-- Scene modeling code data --
########

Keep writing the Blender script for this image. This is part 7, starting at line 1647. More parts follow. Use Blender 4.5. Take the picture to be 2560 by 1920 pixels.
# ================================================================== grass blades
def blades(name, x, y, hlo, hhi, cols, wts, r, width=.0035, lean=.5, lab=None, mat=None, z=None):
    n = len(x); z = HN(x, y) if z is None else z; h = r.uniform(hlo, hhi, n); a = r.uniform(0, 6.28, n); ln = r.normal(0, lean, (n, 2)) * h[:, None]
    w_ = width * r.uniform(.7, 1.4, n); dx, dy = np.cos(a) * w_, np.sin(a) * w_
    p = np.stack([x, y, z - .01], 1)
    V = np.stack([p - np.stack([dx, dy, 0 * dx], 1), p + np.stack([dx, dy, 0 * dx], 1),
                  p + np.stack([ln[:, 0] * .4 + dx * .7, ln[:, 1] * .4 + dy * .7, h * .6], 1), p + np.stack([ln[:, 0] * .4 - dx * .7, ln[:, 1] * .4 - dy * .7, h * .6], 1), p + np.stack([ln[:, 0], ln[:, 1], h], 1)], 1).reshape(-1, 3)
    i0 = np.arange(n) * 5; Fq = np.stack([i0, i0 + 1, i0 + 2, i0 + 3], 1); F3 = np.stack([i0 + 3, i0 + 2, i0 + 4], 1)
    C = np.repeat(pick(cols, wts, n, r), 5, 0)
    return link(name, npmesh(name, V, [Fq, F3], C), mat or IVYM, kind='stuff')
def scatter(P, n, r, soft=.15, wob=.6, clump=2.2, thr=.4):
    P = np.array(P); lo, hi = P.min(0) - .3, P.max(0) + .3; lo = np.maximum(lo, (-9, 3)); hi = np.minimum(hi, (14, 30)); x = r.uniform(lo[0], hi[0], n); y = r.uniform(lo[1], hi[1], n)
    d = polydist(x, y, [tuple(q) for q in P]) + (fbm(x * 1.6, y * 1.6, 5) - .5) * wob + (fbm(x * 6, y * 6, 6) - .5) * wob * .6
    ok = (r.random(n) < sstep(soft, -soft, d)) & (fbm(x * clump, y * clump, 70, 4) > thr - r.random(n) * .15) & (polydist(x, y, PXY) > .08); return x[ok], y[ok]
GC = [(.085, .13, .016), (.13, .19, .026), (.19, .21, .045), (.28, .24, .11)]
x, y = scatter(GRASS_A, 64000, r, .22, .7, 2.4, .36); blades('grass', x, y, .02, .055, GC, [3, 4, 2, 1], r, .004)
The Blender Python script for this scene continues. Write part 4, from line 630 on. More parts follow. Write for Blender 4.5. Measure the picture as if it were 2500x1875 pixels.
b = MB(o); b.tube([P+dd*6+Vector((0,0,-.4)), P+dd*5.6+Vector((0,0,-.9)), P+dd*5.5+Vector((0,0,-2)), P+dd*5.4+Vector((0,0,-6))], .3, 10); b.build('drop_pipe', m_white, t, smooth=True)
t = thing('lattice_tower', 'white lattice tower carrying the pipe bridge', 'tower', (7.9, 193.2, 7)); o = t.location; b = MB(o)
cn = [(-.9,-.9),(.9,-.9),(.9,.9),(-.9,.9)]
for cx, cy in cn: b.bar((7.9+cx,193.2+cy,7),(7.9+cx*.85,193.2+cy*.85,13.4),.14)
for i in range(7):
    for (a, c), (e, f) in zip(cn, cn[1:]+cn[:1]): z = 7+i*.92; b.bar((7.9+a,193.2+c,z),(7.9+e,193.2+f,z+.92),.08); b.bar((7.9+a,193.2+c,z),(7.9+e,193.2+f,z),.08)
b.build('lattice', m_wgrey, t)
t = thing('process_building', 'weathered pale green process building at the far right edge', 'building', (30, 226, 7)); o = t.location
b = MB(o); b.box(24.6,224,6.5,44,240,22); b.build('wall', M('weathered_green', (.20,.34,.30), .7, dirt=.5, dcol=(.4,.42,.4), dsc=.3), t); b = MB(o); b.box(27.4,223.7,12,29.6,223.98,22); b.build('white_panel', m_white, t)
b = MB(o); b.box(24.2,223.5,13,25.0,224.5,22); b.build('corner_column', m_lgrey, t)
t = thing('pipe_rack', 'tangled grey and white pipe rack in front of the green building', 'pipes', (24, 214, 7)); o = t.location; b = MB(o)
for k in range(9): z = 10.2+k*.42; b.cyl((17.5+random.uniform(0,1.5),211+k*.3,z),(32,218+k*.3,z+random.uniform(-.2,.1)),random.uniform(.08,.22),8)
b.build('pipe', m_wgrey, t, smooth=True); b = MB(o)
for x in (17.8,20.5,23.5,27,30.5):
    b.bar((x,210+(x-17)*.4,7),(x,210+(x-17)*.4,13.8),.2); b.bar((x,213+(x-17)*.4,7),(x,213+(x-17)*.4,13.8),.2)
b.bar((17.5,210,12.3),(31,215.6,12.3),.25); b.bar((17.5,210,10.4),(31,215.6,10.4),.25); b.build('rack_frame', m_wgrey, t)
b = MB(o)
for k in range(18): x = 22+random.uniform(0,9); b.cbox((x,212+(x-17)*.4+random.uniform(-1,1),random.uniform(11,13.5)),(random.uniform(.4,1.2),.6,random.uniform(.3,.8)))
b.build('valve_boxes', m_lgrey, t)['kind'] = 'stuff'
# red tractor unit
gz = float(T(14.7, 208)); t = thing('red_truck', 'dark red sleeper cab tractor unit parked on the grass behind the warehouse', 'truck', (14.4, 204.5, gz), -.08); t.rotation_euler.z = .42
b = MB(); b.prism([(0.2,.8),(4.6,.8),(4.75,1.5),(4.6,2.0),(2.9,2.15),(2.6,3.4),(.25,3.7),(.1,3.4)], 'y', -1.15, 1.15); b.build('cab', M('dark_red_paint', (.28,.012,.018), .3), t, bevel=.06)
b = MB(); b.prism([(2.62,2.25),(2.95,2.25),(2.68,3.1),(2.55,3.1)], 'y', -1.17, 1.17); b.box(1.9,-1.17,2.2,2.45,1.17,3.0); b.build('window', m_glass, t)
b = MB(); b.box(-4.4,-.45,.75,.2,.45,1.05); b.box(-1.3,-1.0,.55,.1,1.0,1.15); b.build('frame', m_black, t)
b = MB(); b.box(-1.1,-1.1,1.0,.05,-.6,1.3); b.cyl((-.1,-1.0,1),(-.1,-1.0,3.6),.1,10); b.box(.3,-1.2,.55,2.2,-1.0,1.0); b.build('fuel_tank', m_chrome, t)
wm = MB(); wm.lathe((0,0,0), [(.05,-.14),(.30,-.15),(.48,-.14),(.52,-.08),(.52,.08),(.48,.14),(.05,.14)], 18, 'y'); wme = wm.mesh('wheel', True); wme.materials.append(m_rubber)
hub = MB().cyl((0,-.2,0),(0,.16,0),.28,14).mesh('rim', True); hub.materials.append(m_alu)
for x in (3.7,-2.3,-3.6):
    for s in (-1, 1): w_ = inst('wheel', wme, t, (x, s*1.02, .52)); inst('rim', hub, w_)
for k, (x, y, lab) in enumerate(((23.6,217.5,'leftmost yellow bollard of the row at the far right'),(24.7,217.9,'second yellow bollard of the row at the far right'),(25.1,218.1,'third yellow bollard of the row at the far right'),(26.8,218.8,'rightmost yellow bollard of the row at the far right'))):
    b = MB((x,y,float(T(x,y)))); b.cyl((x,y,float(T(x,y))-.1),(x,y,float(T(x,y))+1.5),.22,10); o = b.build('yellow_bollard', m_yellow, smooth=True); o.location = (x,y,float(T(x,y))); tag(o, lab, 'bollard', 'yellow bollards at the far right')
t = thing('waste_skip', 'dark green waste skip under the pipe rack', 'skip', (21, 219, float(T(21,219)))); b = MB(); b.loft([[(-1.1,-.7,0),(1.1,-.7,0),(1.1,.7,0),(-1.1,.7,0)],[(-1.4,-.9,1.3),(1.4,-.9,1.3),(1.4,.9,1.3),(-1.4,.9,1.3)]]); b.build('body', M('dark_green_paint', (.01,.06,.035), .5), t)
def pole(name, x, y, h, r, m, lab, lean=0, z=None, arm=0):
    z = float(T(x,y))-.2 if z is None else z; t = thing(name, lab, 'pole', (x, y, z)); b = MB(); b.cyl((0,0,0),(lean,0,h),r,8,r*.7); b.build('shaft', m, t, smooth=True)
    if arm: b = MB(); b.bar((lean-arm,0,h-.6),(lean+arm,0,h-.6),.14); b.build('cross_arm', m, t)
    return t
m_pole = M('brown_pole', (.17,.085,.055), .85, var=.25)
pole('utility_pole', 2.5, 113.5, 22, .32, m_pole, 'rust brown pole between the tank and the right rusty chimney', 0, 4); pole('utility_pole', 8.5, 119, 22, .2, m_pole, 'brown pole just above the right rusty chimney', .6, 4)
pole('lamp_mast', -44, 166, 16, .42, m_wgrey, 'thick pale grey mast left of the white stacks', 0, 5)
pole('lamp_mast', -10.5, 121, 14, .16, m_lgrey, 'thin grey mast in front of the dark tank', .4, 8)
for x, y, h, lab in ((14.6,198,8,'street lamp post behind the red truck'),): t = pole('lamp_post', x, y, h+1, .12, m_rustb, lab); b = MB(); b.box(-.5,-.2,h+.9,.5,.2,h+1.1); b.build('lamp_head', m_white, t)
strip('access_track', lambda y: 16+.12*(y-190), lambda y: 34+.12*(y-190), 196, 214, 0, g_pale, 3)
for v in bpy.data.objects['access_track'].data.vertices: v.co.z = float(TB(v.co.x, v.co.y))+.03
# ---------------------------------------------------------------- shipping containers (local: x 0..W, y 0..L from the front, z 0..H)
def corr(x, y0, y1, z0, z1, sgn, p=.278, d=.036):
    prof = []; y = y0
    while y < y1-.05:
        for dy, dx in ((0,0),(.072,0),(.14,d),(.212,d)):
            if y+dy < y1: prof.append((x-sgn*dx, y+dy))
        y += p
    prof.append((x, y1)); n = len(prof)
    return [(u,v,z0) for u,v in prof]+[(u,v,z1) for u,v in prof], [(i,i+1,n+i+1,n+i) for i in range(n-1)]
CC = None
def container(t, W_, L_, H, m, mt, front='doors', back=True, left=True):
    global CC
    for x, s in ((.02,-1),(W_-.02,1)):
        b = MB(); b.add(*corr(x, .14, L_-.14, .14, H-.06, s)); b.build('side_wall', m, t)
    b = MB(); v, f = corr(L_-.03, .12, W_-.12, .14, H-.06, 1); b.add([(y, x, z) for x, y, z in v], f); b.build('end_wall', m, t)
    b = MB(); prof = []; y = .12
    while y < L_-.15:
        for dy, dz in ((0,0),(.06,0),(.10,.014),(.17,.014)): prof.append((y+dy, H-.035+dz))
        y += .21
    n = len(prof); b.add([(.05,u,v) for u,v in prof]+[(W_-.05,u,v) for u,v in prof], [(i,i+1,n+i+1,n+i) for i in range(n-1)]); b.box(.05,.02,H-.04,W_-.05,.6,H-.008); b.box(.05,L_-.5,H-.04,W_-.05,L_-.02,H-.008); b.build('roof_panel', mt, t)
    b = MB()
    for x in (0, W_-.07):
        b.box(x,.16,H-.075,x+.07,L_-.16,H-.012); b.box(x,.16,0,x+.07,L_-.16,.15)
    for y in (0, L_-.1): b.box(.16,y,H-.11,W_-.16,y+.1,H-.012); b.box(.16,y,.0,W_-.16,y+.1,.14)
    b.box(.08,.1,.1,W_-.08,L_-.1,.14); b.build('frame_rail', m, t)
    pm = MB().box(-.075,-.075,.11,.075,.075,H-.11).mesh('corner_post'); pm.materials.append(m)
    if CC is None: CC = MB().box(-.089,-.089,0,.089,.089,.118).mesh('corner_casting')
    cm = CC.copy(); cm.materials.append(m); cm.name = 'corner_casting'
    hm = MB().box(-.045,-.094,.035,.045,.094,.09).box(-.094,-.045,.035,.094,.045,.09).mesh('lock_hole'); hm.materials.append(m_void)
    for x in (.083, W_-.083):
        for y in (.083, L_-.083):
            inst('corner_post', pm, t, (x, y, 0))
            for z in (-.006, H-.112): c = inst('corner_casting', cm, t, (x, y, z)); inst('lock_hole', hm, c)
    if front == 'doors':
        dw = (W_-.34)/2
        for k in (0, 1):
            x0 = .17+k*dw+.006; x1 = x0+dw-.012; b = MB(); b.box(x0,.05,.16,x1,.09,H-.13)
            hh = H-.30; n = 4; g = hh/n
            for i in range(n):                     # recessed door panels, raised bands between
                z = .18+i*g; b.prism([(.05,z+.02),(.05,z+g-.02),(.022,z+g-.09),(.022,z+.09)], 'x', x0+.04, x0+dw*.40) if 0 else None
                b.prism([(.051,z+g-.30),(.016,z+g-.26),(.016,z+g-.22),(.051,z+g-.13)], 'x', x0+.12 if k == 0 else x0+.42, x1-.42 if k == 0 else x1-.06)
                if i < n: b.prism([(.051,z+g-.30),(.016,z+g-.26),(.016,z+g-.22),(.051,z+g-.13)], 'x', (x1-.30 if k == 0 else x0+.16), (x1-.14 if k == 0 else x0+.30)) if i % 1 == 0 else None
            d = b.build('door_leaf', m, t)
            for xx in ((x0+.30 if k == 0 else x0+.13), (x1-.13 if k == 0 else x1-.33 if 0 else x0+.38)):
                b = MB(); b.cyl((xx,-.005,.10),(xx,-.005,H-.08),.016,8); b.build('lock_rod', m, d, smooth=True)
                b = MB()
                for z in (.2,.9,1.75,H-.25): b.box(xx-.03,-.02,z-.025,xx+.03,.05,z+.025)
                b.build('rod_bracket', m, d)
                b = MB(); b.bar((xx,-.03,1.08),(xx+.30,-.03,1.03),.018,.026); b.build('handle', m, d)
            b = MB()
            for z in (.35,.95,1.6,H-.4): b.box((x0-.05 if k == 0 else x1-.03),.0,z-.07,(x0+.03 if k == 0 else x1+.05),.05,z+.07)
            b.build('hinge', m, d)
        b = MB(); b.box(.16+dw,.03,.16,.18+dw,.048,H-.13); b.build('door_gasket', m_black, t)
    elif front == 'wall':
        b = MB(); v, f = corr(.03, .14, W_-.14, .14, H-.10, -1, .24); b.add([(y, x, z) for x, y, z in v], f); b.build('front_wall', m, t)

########

-- AIM --
Look above for lines with the word "script" and copy them all.

-- RESPONSE FOR THIS EXERCISE --
Keep writing the Blender script for this image. This is part 7, starting at line 1647. More parts follow. Use Blender 4.5. Take the picture to be 2560 by 1920 pixels.
The Blender Python script for this scene continues. Write part 4, from line 630 on. More parts follow. Write for Blender 4.5. Measure the picture as if it were 2500x1875 pixels.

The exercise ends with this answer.